The textbook for this course is Introduction to the Theory of Computation by Michael Sipser. It does not matter if you use the first, second, or third edition. We will follow the book pretty closely. This is supposed to help you. If you don't understand something, you can be confident that you can find it in the book. You should still ask a question if you have one during the lecture.

Homework:

Late homework will not be accepted. Except for the week of spring break and the week after spring break, there will be a homework handed out every Tuesday. Each homework will cover the topics from the two lecture for that week and will be due one week after it has been handed out (i.e., the following Tuesday at the beginning class). If you will not be in class on a day that the homework is due, it may be submitted by email to me (Don) at least one hour before the start of class.

You can handwrite your solutions but they need to look neat. Typed solutions are encouraged, preferably typeset with LaTeX. If they are sloppily written, hard to read, crumpled up, etc., you will get one warning. If it happens again, you enter the homework doghouse. If you are in the homework doghouse, your work will only accepted if it is typed. For typed homework, drawing figures by hand is okay.

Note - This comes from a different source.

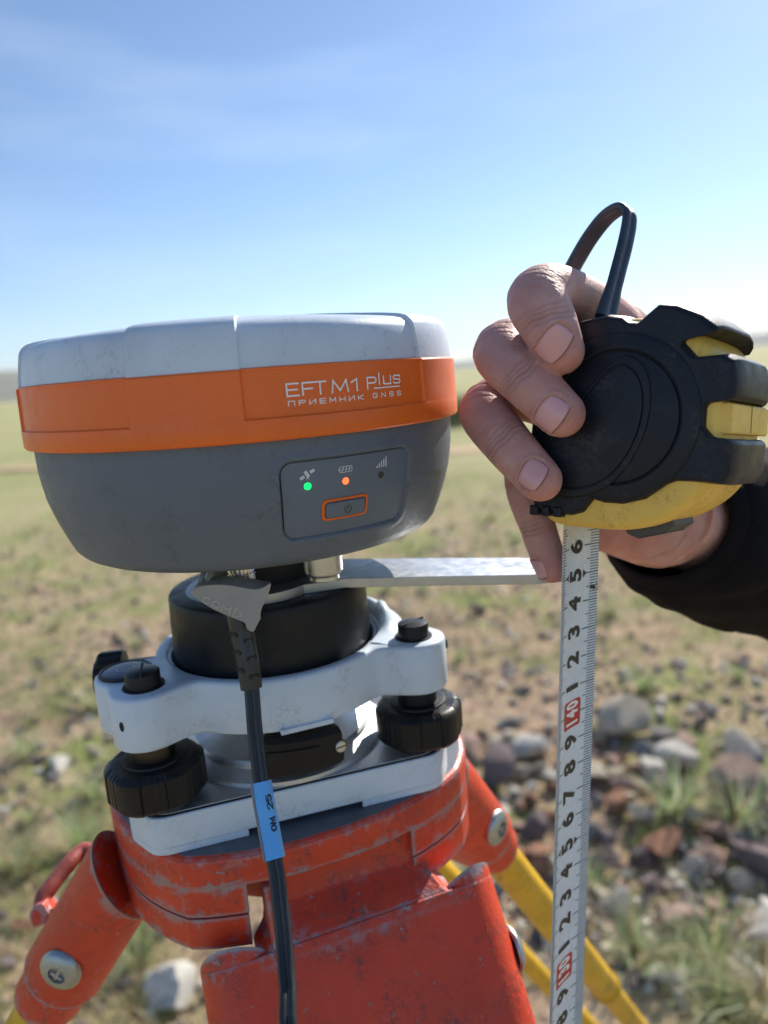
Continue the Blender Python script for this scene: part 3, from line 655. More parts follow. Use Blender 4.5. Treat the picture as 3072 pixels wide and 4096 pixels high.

There will be $12$ homework assignments. One assignemnt will count half and one assignment will count double so it's effectively $12.5$ homeworks.

Collaboration:

Collaboration on homeworks is allowed, but assignments must be written up individually. Collaboration means discussing problems with your classmats. Your write-up must be done alone. Do not copy down a solution that you don't understand. This is called cheating and its a serious mistake with serious consequences. If you obtain any part of your solutions with the help of others or other sources, you must identify the sources/people on your submitted homework.

Grading:

The homeworks will combine for $50$ percent of your grade.
The midterm will count $20$ percent.
The final will count $30$ percent.

HuskyCT:

I will be using HuskyCT to distribute announcements, homework solutions, and grades. All other relevant course info and material will be posted to this course website.